Despite his declarations of new accountability, openness and transparency in the Catholic Church, Archbishop Prowse was asked by Counsel Assisting the Inquiry Gail Furness SC why he had refused to participate in a Healing Ceremony at a Marist Brothers College in his diocese “as recent as last November.”

“That was a mistake on my part. I have made a public apology and asked for their forgiveness,” he said.

“It was a very recent mistake and at odds with the evidence you are giving about how you have learnt from the Royal Commission, which has now been sitting for four years,” Ms Furness replied.

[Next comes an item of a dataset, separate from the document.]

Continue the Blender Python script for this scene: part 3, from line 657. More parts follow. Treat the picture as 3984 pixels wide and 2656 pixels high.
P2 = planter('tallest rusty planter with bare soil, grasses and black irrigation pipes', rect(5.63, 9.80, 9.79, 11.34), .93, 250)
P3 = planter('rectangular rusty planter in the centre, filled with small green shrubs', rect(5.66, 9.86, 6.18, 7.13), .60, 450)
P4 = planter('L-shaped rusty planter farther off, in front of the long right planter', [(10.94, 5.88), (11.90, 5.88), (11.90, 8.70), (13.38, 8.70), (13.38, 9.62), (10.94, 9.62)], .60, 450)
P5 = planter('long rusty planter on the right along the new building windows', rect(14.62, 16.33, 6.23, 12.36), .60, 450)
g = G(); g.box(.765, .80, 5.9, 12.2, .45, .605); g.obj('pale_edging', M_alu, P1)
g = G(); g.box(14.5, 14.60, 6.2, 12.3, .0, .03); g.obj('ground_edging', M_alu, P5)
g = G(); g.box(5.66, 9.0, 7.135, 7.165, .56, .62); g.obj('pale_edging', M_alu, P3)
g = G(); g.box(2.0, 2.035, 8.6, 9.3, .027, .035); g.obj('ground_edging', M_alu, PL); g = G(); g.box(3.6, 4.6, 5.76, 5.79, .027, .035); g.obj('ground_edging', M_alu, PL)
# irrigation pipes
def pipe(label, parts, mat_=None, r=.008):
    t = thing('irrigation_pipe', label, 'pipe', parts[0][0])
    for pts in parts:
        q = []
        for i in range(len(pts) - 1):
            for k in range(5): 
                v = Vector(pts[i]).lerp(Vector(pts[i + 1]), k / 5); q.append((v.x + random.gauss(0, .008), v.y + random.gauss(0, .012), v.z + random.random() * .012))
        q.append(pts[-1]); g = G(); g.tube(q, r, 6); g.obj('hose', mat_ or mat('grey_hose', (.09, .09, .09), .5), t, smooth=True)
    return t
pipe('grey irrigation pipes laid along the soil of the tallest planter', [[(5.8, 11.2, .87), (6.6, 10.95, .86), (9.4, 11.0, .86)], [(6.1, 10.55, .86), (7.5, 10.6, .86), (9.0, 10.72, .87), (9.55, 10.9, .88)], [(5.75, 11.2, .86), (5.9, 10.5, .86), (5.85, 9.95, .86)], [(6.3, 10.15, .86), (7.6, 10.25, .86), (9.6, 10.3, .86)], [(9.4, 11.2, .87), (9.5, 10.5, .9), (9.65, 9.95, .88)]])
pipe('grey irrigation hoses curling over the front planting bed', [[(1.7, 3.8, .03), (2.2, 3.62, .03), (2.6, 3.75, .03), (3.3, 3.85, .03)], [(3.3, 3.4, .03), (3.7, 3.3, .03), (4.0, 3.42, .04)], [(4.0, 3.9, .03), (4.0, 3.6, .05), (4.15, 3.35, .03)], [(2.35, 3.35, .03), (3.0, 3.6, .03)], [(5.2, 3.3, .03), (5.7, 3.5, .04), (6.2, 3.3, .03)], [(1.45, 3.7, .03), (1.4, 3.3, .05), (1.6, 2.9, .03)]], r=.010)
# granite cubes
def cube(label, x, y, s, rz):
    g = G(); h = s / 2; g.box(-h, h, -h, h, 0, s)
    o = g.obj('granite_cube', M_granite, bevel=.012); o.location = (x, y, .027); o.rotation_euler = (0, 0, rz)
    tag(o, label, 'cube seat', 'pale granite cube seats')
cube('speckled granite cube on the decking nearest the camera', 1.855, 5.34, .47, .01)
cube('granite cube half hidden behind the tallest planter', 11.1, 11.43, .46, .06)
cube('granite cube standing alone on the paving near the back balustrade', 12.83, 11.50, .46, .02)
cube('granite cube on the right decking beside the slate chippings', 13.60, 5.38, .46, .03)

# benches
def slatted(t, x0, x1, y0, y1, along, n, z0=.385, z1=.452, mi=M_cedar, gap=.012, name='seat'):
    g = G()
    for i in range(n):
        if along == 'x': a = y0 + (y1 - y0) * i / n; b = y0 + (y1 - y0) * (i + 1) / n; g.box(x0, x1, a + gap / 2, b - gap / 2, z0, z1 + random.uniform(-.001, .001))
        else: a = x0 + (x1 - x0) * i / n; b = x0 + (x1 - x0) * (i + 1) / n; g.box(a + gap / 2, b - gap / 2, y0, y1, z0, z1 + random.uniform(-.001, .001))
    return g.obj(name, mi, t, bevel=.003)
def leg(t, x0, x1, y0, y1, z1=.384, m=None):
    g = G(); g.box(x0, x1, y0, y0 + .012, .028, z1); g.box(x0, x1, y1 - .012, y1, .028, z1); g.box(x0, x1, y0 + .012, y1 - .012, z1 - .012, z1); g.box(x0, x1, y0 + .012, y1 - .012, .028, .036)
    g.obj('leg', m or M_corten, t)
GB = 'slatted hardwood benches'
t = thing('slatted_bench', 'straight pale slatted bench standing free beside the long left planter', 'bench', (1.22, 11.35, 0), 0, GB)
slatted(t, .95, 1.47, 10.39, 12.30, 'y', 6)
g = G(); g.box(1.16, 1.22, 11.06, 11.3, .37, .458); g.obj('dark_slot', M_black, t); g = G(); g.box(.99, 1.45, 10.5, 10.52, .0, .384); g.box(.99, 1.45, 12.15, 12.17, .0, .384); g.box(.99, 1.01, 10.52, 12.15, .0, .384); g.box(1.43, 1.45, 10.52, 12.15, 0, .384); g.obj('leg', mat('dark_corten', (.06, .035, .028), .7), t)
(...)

She also asked him why in Sale, Victoria, where he was Bishop for a time, that 15 per cent of priests identified as having claims made against them. “Can you help us as to why it might have happened in that diocese?” She asked.

“In Sale, more so than in a bigger city, there was an extraordinary trust of the priest whereby he was able to become part of the family...It was a a breeding ground for immature and disconnected priests,” he said.

Archbishop Prowse said he had set up an Institute for Professional Standards in his diocese in September 2015 in an attempt to respond to allegations of abuse promptly and work more openly with Child Protection Agencies.

“There is more scrutiny of priests now,” he said.